(Scripts that build scenes)
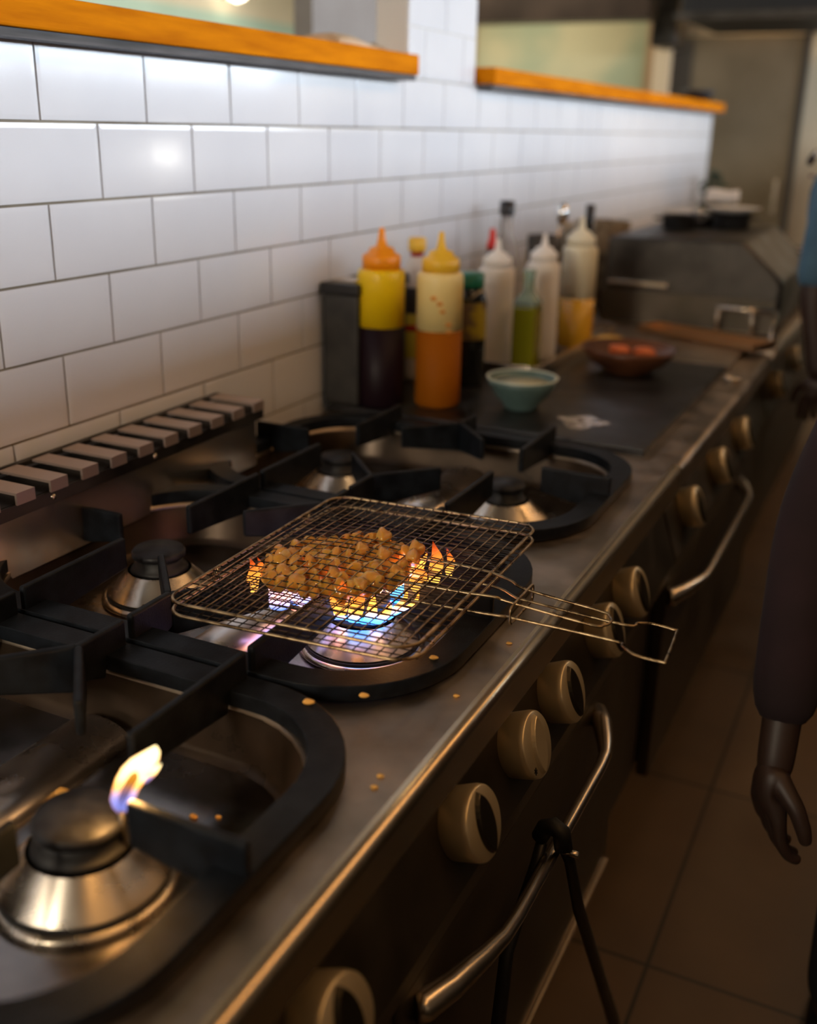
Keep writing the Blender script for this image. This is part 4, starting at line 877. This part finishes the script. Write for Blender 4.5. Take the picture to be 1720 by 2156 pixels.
# ================================================================ PEOPLE
skinm = mat('skin', (0.032, 0.016, 0.011), 0.5, 0, Subsurface_Weight=0.1, Subsurface_Scale=0.01)
shirt_blue = noisy(mat('blue_shirt', rough=0.85), (0.05, 0.12, 0.20), (0.07, 0.16, 0.25), 12)
shirt_dark = noisy(mat('dark_plum_shirt', rough=0.9), (0.012, 0.004, 0.006), (0.018, 0.006, 0.009), 12)
trouser = mat('dark_trousers', (0.015, 0.015, 0.018), 0.85); shoe = mat('black_shoes', (0.01, 0.01, 0.01), 0.5)
hairm = noisy(mat('black_hair', rough=0.5), (0.006, 0.005, 0.005), (0.014, 0.012, 0.011), 80)
apron_m = mat('orange_apron', (0.35, 0.07, 0.01), 0.8)
def person(base, yaw, H, label, shirt, lean=0.0, hd=(0.0, 0.0), arms=None, apron=None, sleeve_full=True, hand_pose=None):
    t = thing('person', base, label, 'person')
    c, s = math.cos(yaw), math.sin(yaw); k = H/1.72; B = Vector(base)
    def P(f, l, z):            # forward, left, up (metres for a 1.72 m figure)
        return B+Vector((c*f-s*l, s*f+c*l, z))*k
    sh = 1.40; 
    nk = lambda z: lean*max(0, z-0.95)
    aL, aR = arms
    # body (continuous)
    pts = [P(0, 0, 0.95), P(nk(1.12), 0, 1.12), P(nk(1.30), 0, 1.30), P(nk(1.42), 0, 1.42), P(nk(1.50)+0.01+hd[0]*0.6, 0, 1.50+hd[1]*0.5), P(nk(1.60)+0.02+hd[0], 0, 1.60+hd[1]), P(nk(1.68)+0.02+hd[0], 0, 1.68+hd[1]),
           P(0, 0.10, 0.88), P(0.01, 0.11, 0.50), P(-0.02, 0.11, 0.09), P(0.12, 0.12, 0.04),
           P(0, -0.10, 0.88), P(0.01, -0.11, 0.50), P(-0.02, -0.11, 0.09), P(0.12, -0.12, 0.04),
           P(nk(1.40), 0.17, 1.40), aL[0], aL[1], P(nk(1.40), -0.17, 1.40), aR[0], aR[1]]
    ed = [(0, 1), (1, 2), (2, 3), (3, 4), (4, 5), (5, 6), (0, 7), (7, 8), (8, 9), (9, 10), (0, 11), (11, 12), (12, 13), (13, 14), (3, 15), (15, 16), (16, 17), (3, 18), (18, 19), (19, 20)]
    ra = [0.12, 0.115, 0.13, 0.09, 0.055, 0.085, 0.075, 0.085, 0.055, 0.038, 0.035, 0.085, 0.055, 0.038, 0.035, 0.055, 0.040, 0.028, 0.055, 0.040, 0.028]
    skin('body', pts, ed, [r*k for r in ra], skinm, t)
    # shirt with sleeves
    def lp(a, b_, u): return a+(b_-a)*u
    el = 0.92 if sleeve_full else 0.0
    sL = [pts[15], pts[16]]+([lp(pts[16], pts[17], 0.80)] if sleeve_full else [])
    sR = [pts[18], pts[19]]+([lp(pts[19], pts[20], 0.85)] if sleeve_full else [])
    sp = [P(0, 0, 0.90), pts[1], pts[2], pts[3]]+sL+sR; n = len(sL)
    se = [(0, 1), (1, 2), (2, 3), (3, 4)]+[(4+i, 5+i) for i in range(n-1)]+[(3, 4+n)]+[(4+n+i, 5+n+i) for i in range(n-1)]
    rr = [0.150, 0.142, 0.150, 0.105]+([0.072, 0.060, 0.052] if sleeve_full else [0.070, 0.056])*2
    skin('shirt', sp, se, [r*k for r in rr], shirt, t)
    tp = [P(0, 0, 0.92), P(0, 0.085, 0.80), P(0.01, 0.11, 0.50), P(-0.02, 0.11, 0.10), P(0, -0.085, 0.80), P(0.01, -0.11, 0.50), P(-0.02, -0.11, 0.10)]
    skin('trousers', tp, [(0, 1), (1, 2), (2, 3), (0, 4), (4, 5), (5, 6)], [q*k for q in (0.125, 0.100, 0.072, 0.060, 0.100, 0.072, 0.060)], trouser, t)
    for l in (0.115, -0.115):
        skin('shoe', [P(-0.04, l, 0.045), P(0.06, l, 0.04), P(0.17, l, 0.032)], [(0, 1), (1, 2)], [0.044*k, 0.042*k, 0.030*k], shoe, t)
    # face and hair
    h = P(nk(1.62)+0.025+hd[0], 0, 1.63+hd[1])
    def Q(f, l, z): return h+Vector((c*f-s*l, s*f+c*l, z))*k
    skin('nose', [Q(0.085, 0, 0.01), Q(0.105, 0, -0.02), Q(0.095, 0, -0.03)], [(0, 1), (1, 2)], [0.010*k, 0.014*k, 0.012*k], skinm, t, 1)
    for l in (0.032, -0.032):
        q = Q(0.082, l, 0.0); MB().lathe([(0.001, -0.010*k), (0.009*k, -0.004*k), (0.010*k, 0), (0.009*k, 0.004*k), (0.001, 0.010*k)], q, 12).build('eye', M['white'], t)
    for l in (0.085, -0.085):
        q = Q(0.0, l, -0.005); MB().lathe([(0.001, -0.030*k), (0.010*k, -0.02*k), (0.012*k, 0.012*k), (0.001, 0.028*k)], q, 10).build('ear', skinm, t)
    q0, q1 = Q(0.088, 0.022, -0.058), Q(0.088, -0.022, -0.058)
    MB().tube([q0, Q(0.096, 0, -0.058), q1], [0.002*k, 0.006*k, 0.002*k], 8).build('mouth', mat('lips', (0.18, 0.06, 0.05), 0.5), t)
    hb = MB(); hr = []
    for i in range(1, 16):
        ph = PI*i/16
        ring_ = []
        for j in range(28):
            th = 2*PI*j/28; f_, l_, u_ = math.sin(ph)*math.cos(th), math.sin(ph)*math.sin(th), math.cos(ph)
            q = 1.0 if (f_ < 0.35 or u_ > 0.45) else 0.72
            if u_ < -0.75: q *= 0.9
            ring_.append(Q(-0.006+0.101*f_*q, 0.090*l_*q, 0.030+0.108*u_*q))
        hr.append(ring_)
    hb.loft(hr).build('hair', hairm, t)
    if apron:
        A = [P(0.125, -0.15, 1.0), P(0.15, 0.0, 1.0), P(0.125, 0.15, 1.0), P(0.14, 0.16, 0.55), P(0.16, 0, 0.53), P(0.14, -0.16, 0.55)]
        A2 = [a+Vector((c*0.006, s*0.006, 0)) for a in A]
        b = MB(); n = len(A); b.add([*A, *A2], [tuple(range(n))[::-1], tuple(range(n, 2*n))]+[(i, (i+1) % n, (i+1) % n+n, i+n) for i in range(n)])
        b.build('apron', apron, t)
    return t
def hand(t, wrist, down, out, side, k=1.0, curl=0.5, m=None):
    """palm from the wrist along 'down'; fingers curl towards 'out'; thumb leaves along 'side'"""
    down = Vector(down).normalized(); out = Vector(out).normalized(); side = Vector(side).normalized(); W0 = Vector(wrist)
    pal = [W0, W0+down*0.035*k, W0+down*0.062*k, W0+down*0.062*k+side*0.022*k, W0+down*0.060*k-side*0.024*k]
    pts = list(pal); ed = [(0, 1), (1, 2), (1, 3), (1, 4)]; ra = [0.024*k, 0.026*k, 0.020*k, 0.017*k, 0.016*k]
    for i, (sd, L_) in enumerate(((0.030, 0.072), (0.010, 0.080), (-0.010, 0.075), (-0.029, 0.060))):
        base = W0+down*0.072*k+side*sd*k
        d1 = (down+out*curl*(0.5+0.12*i)).normalized(); d2 = (down+out*curl*(1.6+0.25*i)).normalized(); d3 = (down*0.5+out*curl*(2.4+0.3*i)).normalized()
        p1 = base+d1*L_*0.45*k; p2 = p1+d2*L_*0.32*k; p3 = p2+d3*L_*0.25*k
        n = len(pts); pts += [base, p1, p2, p3]; ra += [0.0105*k, 0.0095*k, 0.0088*k, 0.0075*k]
        ed += [(3 if i < 1 else (2 if i < 3 else 4), n), (n, n+1), (n+1, n+2), (n+2, n+3)]
    n = len(pts); p0 = W0+down*0.025*k+side*0.024*k; p1 = p0+(side*0.7+down*0.6+out*0.35).normalized()*0.034*k; p2 = p1+(side*0.25+down+out*0.35).normalized()*0.030*k; p3 = p2+(down+out*0.3).normalized()*0.020*k
    pts += [p0, p1, p2, p3]; ra += [0.015*k, 0.012*k, 0.0105*k, 0.008*k]; ed += [(1, n), (n, n+1), (n+1, n+2), (n+2, n+3)]
    return skin('hand', pts, ed, ra, m or skinm, t)
# cook in the aisle, mostly outside the frame: only the sleeve and hand show at the right edge
aL = (Vector((0.962, 0.33, 0.93)), Vector((0.972, 0.190, 0.60)))
p1 = person((1.205, 0.42, 0.0), math.radians(90), 1.52, 'person in dark plum long-sleeved top, one arm hanging at the right edge of the aisle', shirt_dark, arms=(aL, (Vector((1.41, 0.40, 0.95)), Vector((1.41, 0.45, 0.72)))))
hand(p1, (0.970, 0.197, 0.640), (0.02, -0.10, -1), (0.80, 0.45, 0.0), (0.35, -0.5, 0.0), 1.0, 0.42)
hand(p1, (1.41, 0.452, 0.715), (0, 0.1, -1), (-0.8, 0.4, 0), (-0.2, 0.9, 0), 0.95, 0.4)
# cook further along in blue
p2 = person((0.965, 1.95, 0.0), math.radians(180), 1.60, 'person in blue T-shirt with black hair standing at the broiler, cut by the right edge', shirt_blue, lean=0.34, hd=(-0.10, -0.17), arms=((Vector((0.80, 1.735, 1.03)), Vector((0.845, 1.72, 0.82))), (Vector((0.81, 2.155, 1.03)), Vector((0.85, 2.16, 0.82)))), apron=None, sleeve_full=False)
hand(p2, (0.843, 1.72, 0.835), (-0.05, 0, -1), (0, 0.9, 0), (-0.9, 0, 0), 0.9, 0.35)
hand(p2, (0.848, 2.16, 0.835), (-0.05, 0, -1), (0, -0.9, 0), (-0.9, 0, 0), 0.9, 0.35)
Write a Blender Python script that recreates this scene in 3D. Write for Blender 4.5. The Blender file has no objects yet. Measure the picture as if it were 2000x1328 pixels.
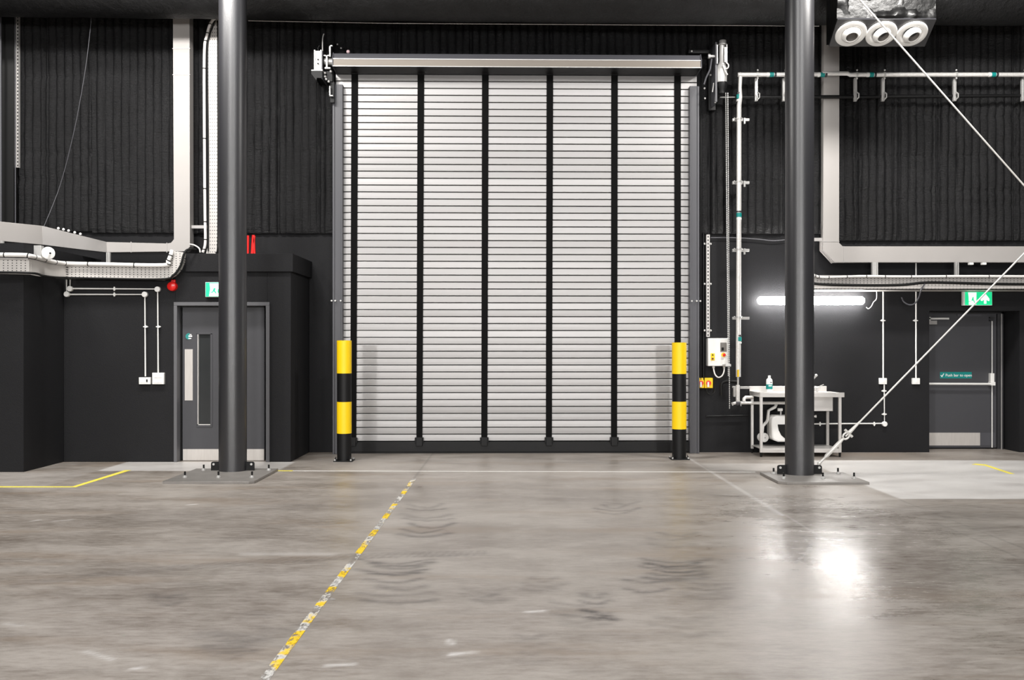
import bpy, math, random
import numpy as np
from mathutils import Vector, Matrix, noise
random.seed(7)
F = 1900.0; CH = 1.5; HX = 1000.0; HY = 679.0     # focal length in px, eye height, vanishing point of the room
def X(px, Y): return (px-HX)*Y/F
def Z(py, Y): return CH-(py-HY)*Y/F
def P(px, py, Y): return Vector((X(px, Y), Y, Z(py, Y)))
def FY(py): return CH*F/(py-HY)
sc = bpy.context.scene
COL = sc.collection
R = math.radians

# ---------------------------------------------------------------- materials
def srgb(r, g, b):
    f = lambda c: (c/255/12.92) if c <= 10 else (((c/255)+.055)/1.055)**2.4
    return (f(r), f(g), f(b), 1)
class NT:
    def __init__(s, name):
        s.m = bpy.data.materials.new(name); s.m.use_nodes = True
        s.t = s.m.node_tree; s.b = s.t.nodes['Principled BSDF']; s.out = s.t.nodes['Material Output']
    def n(s, typ, **k):
        nd = s.t.nodes.new(typ)
        for a, v in k.items():
            if a.startswith('i_'):
                nd.inputs[a[2:].replace('_', ' ')].default_value = v
            else: setattr(nd, a, v)
        return nd
    def l(s, a, b): s.t.links.new(a, b)
    def math(s, op, a, b=None, c=None):
        nd = s.n('ShaderNodeMath', operation=op)
        for i, v in enumerate((a, b, c)):
            if v is None: continue
            if hasattr(v, 'is_linked'): s.l(v, nd.inputs[i])
            else: nd.inputs[i].default_value = v
        return nd.outputs[0]
    def mix(s, f, a, b):
        nd = s.n('ShaderNodeMix', data_type='RGBA')
        for sock, v in ((nd.inputs[0], f), (nd.inputs[6], a), (nd.inputs[7], b)):
            if hasattr(v, 'is_linked'): s.l(v, sock)
            else: sock.default_value = v
        return nd.outputs[2]
    def noise(s, scale, detail=4, stretch=None, rough=.55, coord='Object'):
        tc = s.n('ShaderNodeTexCoord').outputs[coord]
        if stretch:
            mp = s.n('ShaderNodeMapping'); mp.inputs['Scale'].default_value = stretch
            s.l(tc, mp.inputs['Vector']); tc = mp.outputs[0]
        nd = s.n('ShaderNodeTexNoise', i_Scale=scale, i_Detail=detail, i_Roughness=rough)
        s.l(tc, nd.inputs['Vector']); return nd.outputs['Fac']
    def ramp(s, f, lo, hi):
        nd = s.n('ShaderNodeMapRange', interpolation_type='SMOOTHSTEP'); s.l(f, nd.inputs[0])
        nd.inputs[1].default_value = lo; nd.inputs[2].default_value = hi; return nd.outputs[0]
    def bump(s, h, strength, dist=.01):
        nd = s.n('ShaderNodeBump', i_Strength=strength, i_Distance=dist); s.l(h, nd.inputs['Height'])
        s.l(nd.outputs[0], s.b.inputs['Normal'])
def mat(name, c, rough=.5, metal=0., var=.12, scale=9., bump=0., bscale=60., stretch=None, spec=.5, emit=0.):
    t = NT(name)
    n = t.noise(scale, 5, stretch)
    a = tuple(min(1, x*(1-var)) for x in c[:3])+(1,); b = tuple(min(1, x*(1+var)) for x in c[:3])+(1,)
    t.l(t.mix(n, a, b), t.b.inputs['Base Color'])
    t.b.inputs['Roughness'].default_value = rough; t.b.inputs['Metallic'].default_value = metal
    t.b.inputs['Specular IOR Level'].default_value = spec
    if bump: t.bump(t.noise(bscale, 3, stretch), bump)
    if emit:
        t.b.inputs['Emission Color'].default_value = c; t.b.inputs['Emission Strength'].default_value = emit
    return t.m
M = {}
M['wall'] = mat('black_wall_paint', srgb(28, 28, 30), .66, var=.14, scale=2, bump=.35, bscale=120, spec=.22)
M['dim'] = mat('dark_room_paint', srgb(40, 40, 42), .7, spec=.2)
M['rear'] = mat('pale_rear_paint', srgb(205, 203, 200), .8, var=.05)
M['column'] = mat('satin_black_steel', srgb(40, 40, 43), .36, var=.10, scale=5, bump=.10, bscale=90, spec=.95)
M['black'] = mat('black_shade', srgb(14, 14, 15), .5, spec=.3)
M['rubber'] = mat('black_rubber', srgb(10, 10, 10), .6, spec=.3)
M['webbing'] = mat('black_webbing', srgb(12, 12, 12), .8, spec=.15, bump=.4, bscale=300)
M['greysteel'] = mat('shaded_plate_grey', srgb(78, 78, 83), .45, var=.07, scale=4, stretch=(1, 1, .2))
M['doorgrey'] = mat('dark_grey_door_paint', srgb(66, 66, 70), .5, var=.06)
M['framegrey'] = mat('door_frame_paint', srgb(92, 92, 95), .5, var=.06)
M['galv'] = mat('galvanised_sheet', srgb(182, 179, 177), .42, .35, var=.10, scale=4, stretch=(1, 1, .5))
M['duct'] = mat('pale_duct_paint', srgb(172, 168, 165), .55, .1, var=.07, scale=2.5)
M['band'] = mat('bare_steel_band', srgb(138, 130, 121), .55, .15, var=.08, scale=3, stretch=(1, 1, 9))
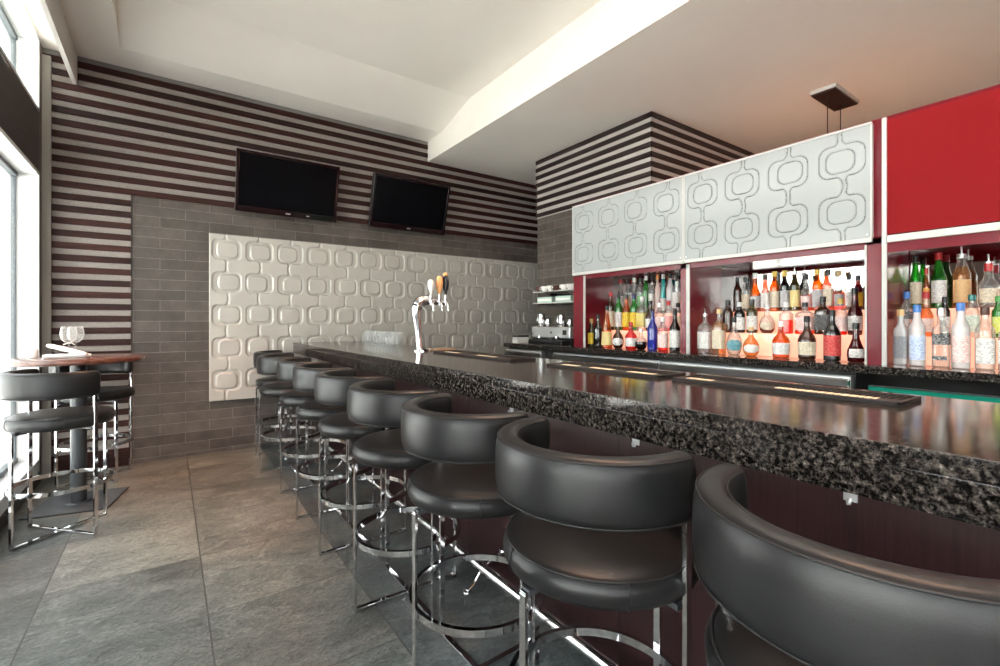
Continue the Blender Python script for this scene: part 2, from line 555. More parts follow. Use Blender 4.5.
sbox('ceiling', WHITE, XB, XR + .1, YN - .1, YW + .1, ZR, 3.98)

# back wall
sbox('wall_back', TILE_BACK, -1.1, XR + .1, YW, YW + .2, 0, 3.98)
sbox('wall_right', mat('warm_brown_paint', (.20, .13, .09), .7), XR, XR + .1, YN, YW, 0, ZR)
m_ = MB().box(-1.1, -.8, YN - .1, YN, 0, 3.98).box(.8, XR + .1, YN - .1, YN, 0, 3.98).box(-.8, .8, YN - .1, YN, 0, .2).box(-.8, .8, YN - .1, YN, 2.8, 3.98)
struct(m_.build('wall_rear', TAN))
m_ = MB()
for x_ in (-.8, -.03, .74): m_.box(x_, x_ + .06, YN - .08, YN - .02, .2, 2.8)
for z_ in (.2, 2.74): m_.box(-.8, .8, YN - .08, YN - .02, z_, z_ + .06)
W = struct(m_.build('window_5', PAINTW)); MB().box(-.79, .79, YN - .054, YN - .046, .21, 2.79).build('pane', PANE, W)  # unseen rear window, added to light the stool backs and relief panel
# fabric-and-slat cladding above the tiled field and down its left side
XT = -.289; ZTILE = 2.505
mb = MB()
mb.box(XWIN, XR, YW - .012, YW - .001, ZTILE, ZR - .001)
mb.box(XWIN, XB, YW - .012, YW - .001, ZR - .001, ZL - .001)
mb.box(XWIN, XT, YW - .012, YW - .001, .165, ZTILE)
clad = struct(mb.build('trim_1', FABRIC))
mb = MB()
k = 0
while True:
    zt = 3.63 - PITCH * k
    zb = zt - SL
    if zb < .17: break
    if zb > ZR: mb.box(XWIN, XB, YW - .024, YW - .012, zb, zt, bev=.0015, seg=1)
    elif zt > ZTILE:
        mb.box(XWIN, XR, YW - .024, YW - .012, zb, min(zt, ZR - .001), bev=.0015, seg=1)
    else: mb.box(XWIN, XT, YW - .024, YW - .012, zb, zt, bev=.0015, seg=1)
    k += 1
mb.box(XWIN, XT, YW - .024, YW - .001, 0, .165, bev=.0015, seg=1)
struct(mb.build('trim_2', SLAT))
# narrow grey strip between the ceiling and the top slat
sbox('trim_3', mat('grey_top_strip', (.16, .15, .14), .7), XWIN, XB, YW - .02, YW - .0125, 3.632, ZL - .002)
# corner post of the back wall beside the window
sbox('trim_4', mat('corner_fabric', (.30, .28, .25), .8), XWIN, -.825, YW - .06, YW - .025, 0, 3.6)

# pillar behind the bar
PXX = 3.916
sbox('wall_pillar', TILE_SIDE, PXX, XR, 2.926, 4.682, 0, ZR)
mb = MB()
mb.box(PXX - .006, PXX - .001, 2.920, 4.684, 2.665, ZR - .001)
mb.box(PXX - .006, XR, 2.920, 2.925, 2.665, ZR - .001)
struct(mb.build('trim_5', mat('pillar_fabric', (.44, .40, .38), .85)))
mb = MB()
for k in range(8):
    zt = ZR - .001 - PITCH * .985 * k * .93
    zb = zt - .052
    mb.box(PXX - .020, PXX - .006, 2.906, 4.700, zb, zt, bev=.0015, seg=1)
    mb.box(PXX - .020, XR, 2.906, 2.920, zb, zt, bev=.0015, seg=1)
struct(mb.build('trim_6', mat('pillar_slat_wenge', (.022, .011, .010), .4)))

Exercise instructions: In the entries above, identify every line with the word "from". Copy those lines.

Reply to the task:
    """palm from the wrist along 'down'; fingers curl towards 'out'; thumb leaves along 'side'"""
from mathutils import Vector, Matrix, noise
Continue the Blender Python script for this scene: part 2, from line 555. More parts follow. Use Blender 4.5.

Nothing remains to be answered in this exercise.